VR-H3 targets industrial manipulation and teleoperation

VinRobotics positioned VR-H3 as its third generation humanoid robot, with an emphasis on industrial and operational performance. The machine is equipped with more than 31 actuators and two onboard edge computers, and the source says it can perceive its surroundings, interact with humans, lift payloads of 6 to 8 kilograms, transport objects, and perform assembly operations.

Vingroup said the robot’s core technologies were developed in house, including the mechanical structure, the real time computing and communication electrical and electronic architecture, the power distribution platform, the battery system, and full body AI control technology. At ICRA 2026, VR-H3 also demonstrated remote operation through motion capture integrated into a virtual reality headset, with no additional external devices required.

That combination of onboard computing, manipulation capability, and teleoperation is notable because it addresses two common paths to industrial humanoid adoption. One is higher autonomy for handling materials and assembly tasks, and the other is supervised or remote execution in settings where full autonomy remains difficult to validate.

Dyno expands into service, security, and household roles

VinDynamics introduced Dyno as its first humanoid robot and described it as a versatile assistant for modern living environments. The robot combines an AI platform with an environmental sensing system that, according to the source, is optimized for security and surveillance across urban areas, campuses, and integrated service complexes.

The company is also developing Dyno as a household assistant, with a flexible arm span and dexterous object manipulation intended to support everyday tasks.

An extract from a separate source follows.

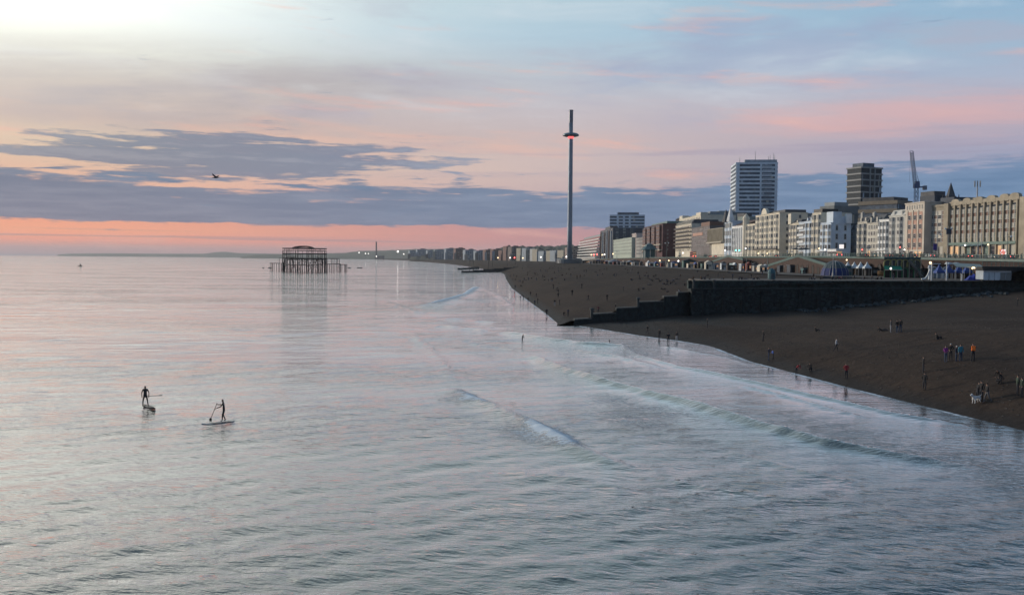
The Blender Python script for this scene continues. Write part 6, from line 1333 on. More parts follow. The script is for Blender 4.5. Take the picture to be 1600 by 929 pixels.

At both events, Dyno was shown working as a robotic guide, a role the source says it had previously performed at the Vinpearl Safari Phu Quoc tourism complex.

That makes Dyno different from many current humanoid announcements that focus narrowly on warehouse or factory use. VinDynamics is instead presenting a platform that spans public facing service work, site monitoring, and domestic assistance, though the source does not specify deployment scale, pricing, or commercial timelines.

Shared technology foundations and market implications

Both subsidiaries used the showcases to emphasize technology ownership across the development stack. VinRobotics highlighted an ecosystem covering humanoid robotic systems, robotic hands, and high performance actuators, while VinDynamics presented a specialized actuator system, a robotic hand it described as having internationally benchmarked dexterity, and an AI training dataset optimized for real world scenarios.

As technode.global notes, both companies said they cover hardware, software, mechanical design, and artificial intelligence internally. That is an important claim in the humanoid sector, where actuator quality, hand design, controls, and training data often determine whether a system can move from a controlled demo to useful task execution.

The source also points to an earlier April report that VinDynamics and Germany’s Schaeffler would collaborate on humanoid robotics research and development. Taken together, the Vingroup humanoid robots now appear to be part of a broader strategy that combines product demos with component development and external industrial collaboration.

What remains unclear is how quickly either platform will move beyond demonstrations into sustained field deployment. Even so, showing two humanoid programs with in house work on actuators, hands, controls, and training data indicates that competition in humanoids is widening geographically and technically, with more companies trying to own the systems beneath the robot as well as the final machine.